[Etymology unknown: the word has been conjecturally connected with BOGIE; also with BUG (see esp. quot. 1773). There is no ground for supposing it to be of Anglo-Indian origin.]
1. A light one-horse (sometimes two-horse) vehicle, for one or two persons. Those in use in America have four wheels; those in England and India, two; in India there is a hood. (In recent use, esp. in U.S., India, and the colonies.)
1773. Gentl. Mag., XLIII. 297. Driving a post coach and four against a single horse chaise, throwing out the driver of it, and breaking the chaise to pieces ludicrously denominating mischief of this kind, Running down the Buggies.
1778. Ann. Reg., 197. The Suicide, Prol.
With two-act pieces what machines agree? | |
Buggies, tim-whiskies, or squeezd vis-a-vis. |
1782. India Gaz., 14 Sept. (Y.). An excellent Buggy Horse about 15 Hands high.
1794. W. Felton, Carriages (1801), II. 183. The Buggy is a small chaise, made to carry one person only.
1825. Annals Sporting, vii. 59. The speed and pluck of their buggy horses.

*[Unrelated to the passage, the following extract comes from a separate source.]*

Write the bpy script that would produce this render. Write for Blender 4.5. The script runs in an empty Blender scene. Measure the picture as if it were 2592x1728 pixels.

1844. Disraeli, Coningsby, II. xiv. 187 (L.). Villebecque prevailed upon Flora to drive with him to the race in a buggy he borrowed of the steward.
1859. Lang, Wand. India, 287. We drove as far as Deobund in the buggy.
1862. B. Taylor, Home & Abr., Ser. II. ii. 4. 93. I asked for a two-horse buggy and driver.
1866. Geo. Eliot, Felix Holt, III. 166. See that somebody takes her back in the buggy.
2. In technical uses: see quots. (Cf. BOGIE.)
1861. Raymond, Mining Gloss., Buggy, a small mine-wagon holding 1/2 ton to 1 ton of coal.
1883. W. C. Conant, in Harpers Mag., 939/2. The men who do this work go out for the purpose on the strand in a buggy, so called, which is a board seat slung by ropes from the axis of a grooved wheel fitting and travelling on the strand as bound together.
3. Comb., as buggy-boat, a boat made so that wheels can be fastened to it, so as to make it into a land-vehicle; buggy-cultivator, buggy-plough, a plow having a seat for the plowman to ride on.